Listening to Lifehouse - whatever it takes right now.

I am home after successfully staying awake for two morning lectures. Initially wanted to go to the library and start with my assignment. However, the little devilish voice told me to go home and have my nap. I am sure most of you out there had gone through a lot for the past few months of 2009. Thinking straight and staying positive is so hard for me. Shall I stop going against the world? I never believe how the world really works. Thought it is always drama. But, without drama what's life? Without all the lies and truth about reality - how life would be? Perfect? 24/7 and 365 days happiness? No tears, no nothing but being too perfect.

Last night movie - he is just not that into you... I think, I learned something from it.
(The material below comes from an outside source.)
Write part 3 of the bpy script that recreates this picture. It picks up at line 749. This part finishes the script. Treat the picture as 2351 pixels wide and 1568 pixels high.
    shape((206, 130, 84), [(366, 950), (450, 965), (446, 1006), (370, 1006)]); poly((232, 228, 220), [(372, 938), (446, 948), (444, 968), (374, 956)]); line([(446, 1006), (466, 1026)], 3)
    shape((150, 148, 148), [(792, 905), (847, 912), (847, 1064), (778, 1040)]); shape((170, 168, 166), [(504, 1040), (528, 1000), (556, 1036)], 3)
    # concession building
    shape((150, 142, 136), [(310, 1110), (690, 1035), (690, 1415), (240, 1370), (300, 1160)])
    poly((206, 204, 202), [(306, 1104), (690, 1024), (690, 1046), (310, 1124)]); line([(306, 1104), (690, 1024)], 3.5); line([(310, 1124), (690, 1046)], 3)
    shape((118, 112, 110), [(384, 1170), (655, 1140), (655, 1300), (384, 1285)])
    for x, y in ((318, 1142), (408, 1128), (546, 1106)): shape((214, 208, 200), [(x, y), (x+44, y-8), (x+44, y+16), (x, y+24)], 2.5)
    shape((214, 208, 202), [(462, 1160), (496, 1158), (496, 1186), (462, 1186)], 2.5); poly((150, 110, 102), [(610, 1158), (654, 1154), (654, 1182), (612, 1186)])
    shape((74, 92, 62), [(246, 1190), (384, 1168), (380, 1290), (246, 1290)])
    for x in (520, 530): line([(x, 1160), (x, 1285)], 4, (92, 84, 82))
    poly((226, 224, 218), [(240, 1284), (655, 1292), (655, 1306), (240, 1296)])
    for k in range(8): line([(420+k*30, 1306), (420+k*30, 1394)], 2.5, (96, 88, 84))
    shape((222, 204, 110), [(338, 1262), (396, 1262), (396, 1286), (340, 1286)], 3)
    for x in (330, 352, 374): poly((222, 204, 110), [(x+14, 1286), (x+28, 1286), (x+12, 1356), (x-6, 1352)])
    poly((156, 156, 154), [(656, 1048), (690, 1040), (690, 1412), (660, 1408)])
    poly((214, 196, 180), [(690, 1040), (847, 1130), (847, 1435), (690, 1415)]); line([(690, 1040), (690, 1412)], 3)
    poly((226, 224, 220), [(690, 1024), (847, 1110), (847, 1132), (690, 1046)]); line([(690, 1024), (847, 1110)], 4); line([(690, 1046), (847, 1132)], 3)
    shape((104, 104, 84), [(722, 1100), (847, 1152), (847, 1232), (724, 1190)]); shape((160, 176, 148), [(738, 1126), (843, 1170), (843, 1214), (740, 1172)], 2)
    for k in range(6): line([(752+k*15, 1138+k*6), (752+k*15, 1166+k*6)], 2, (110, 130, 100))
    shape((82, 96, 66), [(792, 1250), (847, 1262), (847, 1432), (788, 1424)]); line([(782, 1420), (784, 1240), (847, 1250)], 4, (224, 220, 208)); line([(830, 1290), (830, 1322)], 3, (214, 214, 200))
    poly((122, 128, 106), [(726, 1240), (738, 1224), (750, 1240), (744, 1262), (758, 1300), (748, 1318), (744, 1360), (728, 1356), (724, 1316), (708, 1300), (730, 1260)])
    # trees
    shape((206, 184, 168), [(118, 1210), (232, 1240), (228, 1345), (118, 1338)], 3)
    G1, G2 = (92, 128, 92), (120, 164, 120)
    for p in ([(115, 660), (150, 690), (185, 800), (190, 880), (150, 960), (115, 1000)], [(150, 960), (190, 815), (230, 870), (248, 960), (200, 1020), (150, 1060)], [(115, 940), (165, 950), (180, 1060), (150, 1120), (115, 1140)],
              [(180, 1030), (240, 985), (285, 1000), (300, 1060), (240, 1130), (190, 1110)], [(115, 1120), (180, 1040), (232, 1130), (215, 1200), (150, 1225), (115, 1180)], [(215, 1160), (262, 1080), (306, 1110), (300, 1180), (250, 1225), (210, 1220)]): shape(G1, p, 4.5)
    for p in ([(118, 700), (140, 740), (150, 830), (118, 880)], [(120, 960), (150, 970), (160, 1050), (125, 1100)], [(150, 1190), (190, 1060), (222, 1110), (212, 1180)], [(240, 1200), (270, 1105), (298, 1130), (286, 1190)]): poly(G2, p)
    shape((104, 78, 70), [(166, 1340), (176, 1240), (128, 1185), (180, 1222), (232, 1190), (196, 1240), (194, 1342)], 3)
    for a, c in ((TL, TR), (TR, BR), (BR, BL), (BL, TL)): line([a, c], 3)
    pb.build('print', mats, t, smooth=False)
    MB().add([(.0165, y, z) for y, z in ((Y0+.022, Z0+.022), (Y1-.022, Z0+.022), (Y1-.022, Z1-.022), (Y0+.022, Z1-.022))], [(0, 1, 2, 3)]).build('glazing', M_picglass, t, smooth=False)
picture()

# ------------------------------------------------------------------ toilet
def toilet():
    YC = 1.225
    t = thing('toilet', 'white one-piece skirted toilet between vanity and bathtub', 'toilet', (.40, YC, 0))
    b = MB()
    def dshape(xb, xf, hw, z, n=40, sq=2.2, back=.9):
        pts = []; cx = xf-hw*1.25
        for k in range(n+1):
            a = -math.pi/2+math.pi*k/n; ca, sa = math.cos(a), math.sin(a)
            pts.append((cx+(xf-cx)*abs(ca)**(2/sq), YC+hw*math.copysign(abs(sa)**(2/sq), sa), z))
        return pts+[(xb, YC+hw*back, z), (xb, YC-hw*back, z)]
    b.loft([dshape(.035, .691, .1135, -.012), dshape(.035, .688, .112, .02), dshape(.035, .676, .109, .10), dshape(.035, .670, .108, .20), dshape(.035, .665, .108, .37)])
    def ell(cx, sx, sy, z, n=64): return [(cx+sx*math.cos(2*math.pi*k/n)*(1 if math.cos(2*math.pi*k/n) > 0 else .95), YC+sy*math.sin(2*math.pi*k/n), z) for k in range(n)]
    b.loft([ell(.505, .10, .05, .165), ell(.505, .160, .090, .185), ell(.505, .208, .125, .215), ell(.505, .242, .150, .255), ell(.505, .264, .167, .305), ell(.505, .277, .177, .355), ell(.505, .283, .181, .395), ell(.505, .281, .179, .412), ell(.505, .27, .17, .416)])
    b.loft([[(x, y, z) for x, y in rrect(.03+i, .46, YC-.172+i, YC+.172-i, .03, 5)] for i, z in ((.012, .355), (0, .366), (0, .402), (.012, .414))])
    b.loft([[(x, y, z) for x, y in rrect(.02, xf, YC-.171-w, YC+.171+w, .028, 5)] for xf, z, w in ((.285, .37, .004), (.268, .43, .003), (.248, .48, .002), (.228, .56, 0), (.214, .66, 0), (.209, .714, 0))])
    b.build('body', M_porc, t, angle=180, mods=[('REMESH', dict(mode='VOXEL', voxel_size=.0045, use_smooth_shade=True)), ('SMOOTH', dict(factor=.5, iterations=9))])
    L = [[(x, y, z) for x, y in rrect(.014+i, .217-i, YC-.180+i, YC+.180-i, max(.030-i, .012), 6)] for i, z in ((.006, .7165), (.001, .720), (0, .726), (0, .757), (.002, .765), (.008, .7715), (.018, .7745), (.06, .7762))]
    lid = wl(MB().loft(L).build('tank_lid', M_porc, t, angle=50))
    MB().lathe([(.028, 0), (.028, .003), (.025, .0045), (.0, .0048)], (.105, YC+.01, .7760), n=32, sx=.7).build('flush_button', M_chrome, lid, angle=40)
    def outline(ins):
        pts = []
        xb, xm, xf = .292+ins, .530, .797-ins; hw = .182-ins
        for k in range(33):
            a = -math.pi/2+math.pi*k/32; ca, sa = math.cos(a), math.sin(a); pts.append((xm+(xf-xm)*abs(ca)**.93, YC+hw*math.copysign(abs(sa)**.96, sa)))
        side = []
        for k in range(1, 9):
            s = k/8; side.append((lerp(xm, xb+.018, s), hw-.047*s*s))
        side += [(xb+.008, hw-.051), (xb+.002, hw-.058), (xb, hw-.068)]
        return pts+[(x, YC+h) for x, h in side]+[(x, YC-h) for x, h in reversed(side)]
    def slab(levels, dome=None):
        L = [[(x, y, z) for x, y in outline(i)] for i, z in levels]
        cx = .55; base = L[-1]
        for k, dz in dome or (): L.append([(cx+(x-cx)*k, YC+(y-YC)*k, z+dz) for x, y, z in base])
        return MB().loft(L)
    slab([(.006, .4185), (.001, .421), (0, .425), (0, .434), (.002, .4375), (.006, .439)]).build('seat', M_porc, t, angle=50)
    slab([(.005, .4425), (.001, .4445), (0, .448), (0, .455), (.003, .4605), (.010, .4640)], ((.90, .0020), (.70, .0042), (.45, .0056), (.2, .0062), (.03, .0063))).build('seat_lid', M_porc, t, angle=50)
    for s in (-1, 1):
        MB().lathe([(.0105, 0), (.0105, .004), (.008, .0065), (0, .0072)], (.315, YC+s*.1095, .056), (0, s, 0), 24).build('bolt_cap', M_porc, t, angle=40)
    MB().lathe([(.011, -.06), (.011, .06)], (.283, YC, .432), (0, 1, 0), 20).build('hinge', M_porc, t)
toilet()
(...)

Appreciating whatever you have now and enjoy it while you still have it. Once you lost it, you might lose it forever. *smiles* I just found it funny how life really works. As I don't really understand what life is. What is it about? Guess Lydia was right about a lot of things too, about me. Weird enough I cannot trust myself that much. I doubt every steps I take, I question myself why I did something? For that, I just hate myself too much! Chill and relax, that's what Dex would say.

Starting over? It could be tough right?! I got my own reason not to change anything - which is:

"Though we wanted to be someone better, people will only look at your past. People are not forgiving enough to accept the fact that you did your best to be someone better. Unfortunately all the mistakes you do in your life will be remembered almost everyday. Worst enough these people's rumors about you had been spread around to the entire world. You might say, who care's about what people think about us? I don't really care. However, I think we all deserve a recognition for improving ourselves rather than reminded about how bad we were. This is not a one-way thing. It is up to me how and what I want to be, but it takes the whole world to make this work!"

Whatever it is, I really do not mind starting over my whole life & I only hope this will be worthwhile :) I am entirely happy to do so. Apart from thinking how much will it costs me to fix my broken laptop keyboard. Not to mention - I am looking forward for my 22nd Birthday. Sad not to be at home with my family, who will spoil and love me!

However, though I am turning my wheels around now. I still have my "initial" plan in my hand.

  1. Desperately need to graduate university
  2. Get a good paid job, expensive enough to support my next "dreams"
  3. To open a business, anything... I do not mind.
  4. Investing some money
  5. Buying a house outside Brunei, most probably in France, Italy, Australia or New Zealand
  6. Learn sewing clothes, get some basics on fashion
  7. Make mom happy and proud of me
  8. Make myself happy and happy :)
  9. Learn Japanese, Chinese and French once graduated
  10. Get a job overseas
  11. Grow up, be stronger, skinnier, eat healthy
  12. Be someone's someone :)
  13. Get myself motivated to start doing all the above
  • I did go to most lectures this year, read some books, newspapers and checking some news online. 20% is done. Not to worry, I am almost there (=

When everything else fails, remember one thing, God is always with you. You are never alone. Maybe luck and miracle are impossible, but there is always hope behind everything. Don't look back, keep moving forward, do not let all the fears to make yourself feel so inferior. Being insecure is okay, life's is full with insecurities - trust me! Hope, faith and love - always hold on to this.